-- Begin RECORD LIST --

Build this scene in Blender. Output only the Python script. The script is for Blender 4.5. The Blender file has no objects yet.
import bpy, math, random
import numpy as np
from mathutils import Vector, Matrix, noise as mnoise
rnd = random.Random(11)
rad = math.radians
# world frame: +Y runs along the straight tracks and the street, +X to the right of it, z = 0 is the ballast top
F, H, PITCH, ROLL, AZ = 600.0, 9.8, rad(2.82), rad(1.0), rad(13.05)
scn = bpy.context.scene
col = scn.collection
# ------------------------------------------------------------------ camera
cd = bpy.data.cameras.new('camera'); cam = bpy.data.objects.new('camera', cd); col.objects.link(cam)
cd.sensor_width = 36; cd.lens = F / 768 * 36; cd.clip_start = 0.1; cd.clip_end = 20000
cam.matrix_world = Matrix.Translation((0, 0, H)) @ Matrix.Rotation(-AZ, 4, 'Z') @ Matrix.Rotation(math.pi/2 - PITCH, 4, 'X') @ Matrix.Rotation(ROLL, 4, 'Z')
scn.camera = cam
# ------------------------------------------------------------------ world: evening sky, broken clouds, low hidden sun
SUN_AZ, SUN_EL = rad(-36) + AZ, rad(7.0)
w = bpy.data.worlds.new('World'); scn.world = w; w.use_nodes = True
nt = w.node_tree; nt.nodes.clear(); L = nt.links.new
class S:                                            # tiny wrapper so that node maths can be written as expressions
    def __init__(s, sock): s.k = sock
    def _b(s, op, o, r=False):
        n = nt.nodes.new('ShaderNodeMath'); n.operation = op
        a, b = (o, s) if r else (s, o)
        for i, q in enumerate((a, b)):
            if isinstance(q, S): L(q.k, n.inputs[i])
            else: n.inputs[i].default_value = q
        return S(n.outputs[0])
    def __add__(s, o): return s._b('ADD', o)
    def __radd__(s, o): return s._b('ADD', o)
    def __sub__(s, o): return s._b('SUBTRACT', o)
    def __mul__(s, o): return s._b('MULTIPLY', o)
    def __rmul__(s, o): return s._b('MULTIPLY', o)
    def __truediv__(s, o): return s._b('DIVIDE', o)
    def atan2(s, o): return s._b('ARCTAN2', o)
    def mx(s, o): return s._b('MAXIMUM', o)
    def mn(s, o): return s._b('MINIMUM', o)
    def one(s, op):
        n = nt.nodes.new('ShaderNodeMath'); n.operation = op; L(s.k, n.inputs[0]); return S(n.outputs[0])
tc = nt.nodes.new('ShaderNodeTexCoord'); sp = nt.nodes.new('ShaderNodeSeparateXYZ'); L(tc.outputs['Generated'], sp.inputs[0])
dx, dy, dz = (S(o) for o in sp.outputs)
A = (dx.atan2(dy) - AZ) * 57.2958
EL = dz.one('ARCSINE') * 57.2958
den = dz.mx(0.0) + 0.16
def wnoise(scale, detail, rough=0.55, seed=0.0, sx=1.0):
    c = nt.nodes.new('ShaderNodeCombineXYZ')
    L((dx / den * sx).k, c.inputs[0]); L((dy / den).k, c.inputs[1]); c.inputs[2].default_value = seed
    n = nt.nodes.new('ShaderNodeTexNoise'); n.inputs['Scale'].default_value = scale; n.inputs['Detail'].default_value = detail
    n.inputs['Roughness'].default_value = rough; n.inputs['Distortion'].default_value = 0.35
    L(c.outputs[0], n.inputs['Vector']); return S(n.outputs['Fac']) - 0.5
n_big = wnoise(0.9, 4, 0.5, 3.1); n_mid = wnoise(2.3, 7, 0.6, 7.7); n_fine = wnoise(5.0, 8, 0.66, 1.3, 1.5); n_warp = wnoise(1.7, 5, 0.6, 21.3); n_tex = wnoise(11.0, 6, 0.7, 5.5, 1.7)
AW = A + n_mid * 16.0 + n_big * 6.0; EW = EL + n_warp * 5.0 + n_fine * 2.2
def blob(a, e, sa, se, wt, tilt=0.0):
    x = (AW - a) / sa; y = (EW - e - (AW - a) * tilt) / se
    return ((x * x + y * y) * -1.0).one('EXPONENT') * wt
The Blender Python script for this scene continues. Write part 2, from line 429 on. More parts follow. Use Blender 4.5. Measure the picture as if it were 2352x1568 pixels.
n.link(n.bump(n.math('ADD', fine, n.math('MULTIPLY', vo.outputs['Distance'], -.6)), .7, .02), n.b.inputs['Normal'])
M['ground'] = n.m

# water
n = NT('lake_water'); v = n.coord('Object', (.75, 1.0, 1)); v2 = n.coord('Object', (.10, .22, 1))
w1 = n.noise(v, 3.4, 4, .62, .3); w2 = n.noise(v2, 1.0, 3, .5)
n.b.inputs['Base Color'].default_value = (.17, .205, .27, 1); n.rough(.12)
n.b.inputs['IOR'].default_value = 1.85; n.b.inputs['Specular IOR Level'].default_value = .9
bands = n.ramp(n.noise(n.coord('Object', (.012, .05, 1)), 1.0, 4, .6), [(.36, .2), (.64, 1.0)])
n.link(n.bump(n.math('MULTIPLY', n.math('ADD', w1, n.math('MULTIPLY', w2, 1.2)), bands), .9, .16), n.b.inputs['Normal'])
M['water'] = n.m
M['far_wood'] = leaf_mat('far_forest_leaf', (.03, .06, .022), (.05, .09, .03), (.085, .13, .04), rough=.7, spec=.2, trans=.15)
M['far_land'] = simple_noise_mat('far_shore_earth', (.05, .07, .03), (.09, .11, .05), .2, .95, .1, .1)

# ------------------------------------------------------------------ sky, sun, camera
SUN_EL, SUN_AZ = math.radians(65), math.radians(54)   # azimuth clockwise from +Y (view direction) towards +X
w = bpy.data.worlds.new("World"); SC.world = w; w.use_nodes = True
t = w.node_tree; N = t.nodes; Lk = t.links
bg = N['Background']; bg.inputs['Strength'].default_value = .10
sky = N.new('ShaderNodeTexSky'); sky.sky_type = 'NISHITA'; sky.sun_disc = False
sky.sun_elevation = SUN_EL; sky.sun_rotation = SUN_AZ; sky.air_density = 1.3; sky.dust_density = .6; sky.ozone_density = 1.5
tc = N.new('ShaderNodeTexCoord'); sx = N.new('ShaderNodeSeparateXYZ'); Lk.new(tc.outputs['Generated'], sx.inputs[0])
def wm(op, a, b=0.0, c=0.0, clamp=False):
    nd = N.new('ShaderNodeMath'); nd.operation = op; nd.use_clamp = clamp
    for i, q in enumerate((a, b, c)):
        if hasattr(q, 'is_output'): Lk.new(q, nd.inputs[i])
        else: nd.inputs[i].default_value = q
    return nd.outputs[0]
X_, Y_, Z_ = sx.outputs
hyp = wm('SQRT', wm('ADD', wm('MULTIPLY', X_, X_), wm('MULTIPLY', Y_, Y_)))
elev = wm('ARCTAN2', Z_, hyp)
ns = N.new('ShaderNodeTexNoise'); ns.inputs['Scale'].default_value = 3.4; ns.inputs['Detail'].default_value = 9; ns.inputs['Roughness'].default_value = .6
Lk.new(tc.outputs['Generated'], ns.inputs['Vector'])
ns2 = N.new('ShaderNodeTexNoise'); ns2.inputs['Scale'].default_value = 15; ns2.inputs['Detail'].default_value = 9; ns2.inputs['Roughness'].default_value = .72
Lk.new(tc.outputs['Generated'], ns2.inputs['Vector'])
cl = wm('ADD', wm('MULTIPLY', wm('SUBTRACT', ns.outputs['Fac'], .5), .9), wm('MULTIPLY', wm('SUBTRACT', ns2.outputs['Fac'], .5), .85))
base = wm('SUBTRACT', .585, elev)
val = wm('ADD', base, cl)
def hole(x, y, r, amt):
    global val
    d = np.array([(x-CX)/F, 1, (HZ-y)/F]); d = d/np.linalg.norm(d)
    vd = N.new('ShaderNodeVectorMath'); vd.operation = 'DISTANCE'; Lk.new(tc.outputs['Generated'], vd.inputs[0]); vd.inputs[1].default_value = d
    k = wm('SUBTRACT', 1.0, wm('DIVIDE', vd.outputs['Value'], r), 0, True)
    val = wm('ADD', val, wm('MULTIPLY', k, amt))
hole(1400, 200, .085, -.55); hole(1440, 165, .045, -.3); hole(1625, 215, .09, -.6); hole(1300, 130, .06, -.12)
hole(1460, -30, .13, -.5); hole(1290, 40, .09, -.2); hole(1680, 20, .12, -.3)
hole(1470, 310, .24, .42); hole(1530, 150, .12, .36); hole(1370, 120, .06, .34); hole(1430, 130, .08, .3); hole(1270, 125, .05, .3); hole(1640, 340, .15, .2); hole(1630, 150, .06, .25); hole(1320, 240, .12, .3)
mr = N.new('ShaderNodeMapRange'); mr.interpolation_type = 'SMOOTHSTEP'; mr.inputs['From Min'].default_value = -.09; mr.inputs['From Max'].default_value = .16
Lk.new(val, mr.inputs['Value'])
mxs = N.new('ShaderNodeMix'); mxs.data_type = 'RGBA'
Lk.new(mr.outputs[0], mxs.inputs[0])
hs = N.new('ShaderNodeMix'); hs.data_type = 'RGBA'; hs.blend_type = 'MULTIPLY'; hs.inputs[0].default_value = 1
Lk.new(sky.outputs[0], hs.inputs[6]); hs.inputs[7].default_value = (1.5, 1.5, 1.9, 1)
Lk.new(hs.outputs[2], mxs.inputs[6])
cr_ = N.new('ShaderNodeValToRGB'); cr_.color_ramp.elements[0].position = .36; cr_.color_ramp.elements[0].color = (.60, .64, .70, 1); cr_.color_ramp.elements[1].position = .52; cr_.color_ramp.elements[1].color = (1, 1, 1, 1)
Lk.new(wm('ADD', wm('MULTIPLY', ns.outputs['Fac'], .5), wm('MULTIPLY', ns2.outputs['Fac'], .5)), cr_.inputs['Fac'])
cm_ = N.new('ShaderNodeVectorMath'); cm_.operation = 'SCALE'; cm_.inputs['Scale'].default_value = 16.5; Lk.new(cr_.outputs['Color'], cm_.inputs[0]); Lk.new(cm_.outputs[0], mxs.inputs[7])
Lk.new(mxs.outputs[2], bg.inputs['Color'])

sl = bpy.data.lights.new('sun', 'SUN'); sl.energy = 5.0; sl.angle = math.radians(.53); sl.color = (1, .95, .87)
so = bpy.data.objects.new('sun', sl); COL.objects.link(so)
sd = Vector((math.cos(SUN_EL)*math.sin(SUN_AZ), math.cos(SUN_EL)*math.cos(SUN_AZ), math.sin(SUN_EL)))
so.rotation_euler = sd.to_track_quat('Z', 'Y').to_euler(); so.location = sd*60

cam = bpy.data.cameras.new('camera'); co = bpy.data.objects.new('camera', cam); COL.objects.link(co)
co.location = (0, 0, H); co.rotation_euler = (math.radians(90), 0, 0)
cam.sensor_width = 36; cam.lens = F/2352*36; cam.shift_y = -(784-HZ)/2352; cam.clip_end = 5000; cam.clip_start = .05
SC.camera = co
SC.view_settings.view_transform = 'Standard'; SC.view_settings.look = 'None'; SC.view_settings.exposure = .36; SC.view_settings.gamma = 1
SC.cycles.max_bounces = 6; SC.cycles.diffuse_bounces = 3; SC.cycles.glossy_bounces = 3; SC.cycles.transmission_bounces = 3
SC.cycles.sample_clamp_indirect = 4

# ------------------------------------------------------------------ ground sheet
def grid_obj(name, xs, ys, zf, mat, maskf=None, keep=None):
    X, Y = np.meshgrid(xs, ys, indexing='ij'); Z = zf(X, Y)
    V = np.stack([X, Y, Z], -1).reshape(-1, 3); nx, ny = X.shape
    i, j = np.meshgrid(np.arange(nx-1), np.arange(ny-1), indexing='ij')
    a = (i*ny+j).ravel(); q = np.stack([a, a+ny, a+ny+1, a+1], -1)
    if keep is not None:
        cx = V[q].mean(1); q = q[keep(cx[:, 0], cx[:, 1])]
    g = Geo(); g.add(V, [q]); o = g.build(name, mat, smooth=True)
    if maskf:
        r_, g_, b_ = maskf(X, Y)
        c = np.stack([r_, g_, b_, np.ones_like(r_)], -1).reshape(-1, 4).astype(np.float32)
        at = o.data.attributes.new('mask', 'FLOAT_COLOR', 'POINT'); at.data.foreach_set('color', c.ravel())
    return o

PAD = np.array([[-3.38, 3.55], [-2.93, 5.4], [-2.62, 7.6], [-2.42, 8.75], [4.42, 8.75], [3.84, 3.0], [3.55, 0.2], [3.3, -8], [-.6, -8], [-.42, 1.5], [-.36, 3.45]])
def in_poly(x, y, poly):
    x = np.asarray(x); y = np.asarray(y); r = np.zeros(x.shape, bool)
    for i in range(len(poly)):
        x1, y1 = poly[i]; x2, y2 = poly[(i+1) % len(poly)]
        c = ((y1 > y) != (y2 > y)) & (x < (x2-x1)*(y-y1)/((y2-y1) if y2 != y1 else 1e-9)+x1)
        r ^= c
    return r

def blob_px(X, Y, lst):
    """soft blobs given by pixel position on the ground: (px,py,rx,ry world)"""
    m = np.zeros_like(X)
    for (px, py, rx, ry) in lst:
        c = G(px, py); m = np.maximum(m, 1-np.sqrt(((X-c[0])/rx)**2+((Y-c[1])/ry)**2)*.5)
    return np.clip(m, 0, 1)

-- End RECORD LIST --

- _EXERCISE GOAL_
Among the entries above, find the line with "The Blender Python" and the line with "(.09, .11, .05), .2, .95, .1, .1)"; give again exactly these two lines and all lines between them.

- _THE SOLUTION_
The Blender Python script for this scene continues. Write part 2, from line 429 on. More parts follow. Use Blender 4.5. Measure the picture as if it were 2352x1568 pixels.
n.link(n.bump(n.math('ADD', fine, n.math('MULTIPLY', vo.outputs['Distance'], -.6)), .7, .02), n.b.inputs['Normal'])
M['ground'] = n.m

# water
n = NT('lake_water'); v = n.coord('Object', (.75, 1.0, 1)); v2 = n.coord('Object', (.10, .22, 1))
w1 = n.noise(v, 3.4, 4, .62, .3); w2 = n.noise(v2, 1.0, 3, .5)
n.b.inputs['Base Color'].default_value = (.17, .205, .27, 1); n.rough(.12)
n.b.inputs['IOR'].default_value = 1.85; n.b.inputs['Specular IOR Level'].default_value = .9
bands = n.ramp(n.noise(n.coord('Object', (.012, .05, 1)), 1.0, 4, .6), [(.36, .2), (.64, 1.0)])
n.link(n.bump(n.math('MULTIPLY', n.math('ADD', w1, n.math('MULTIPLY', w2, 1.2)), bands), .9, .16), n.b.inputs['Normal'])
M['water'] = n.m
M['far_wood'] = leaf_mat('far_forest_leaf', (.03, .06, .022), (.05, .09, .03), (.085, .13, .04), rough=.7, spec=.2, trans=.15)
M['far_land'] = simple_noise_mat('far_shore_earth', (.05, .07, .03), (.09, .11, .05), .2, .95, .1, .1)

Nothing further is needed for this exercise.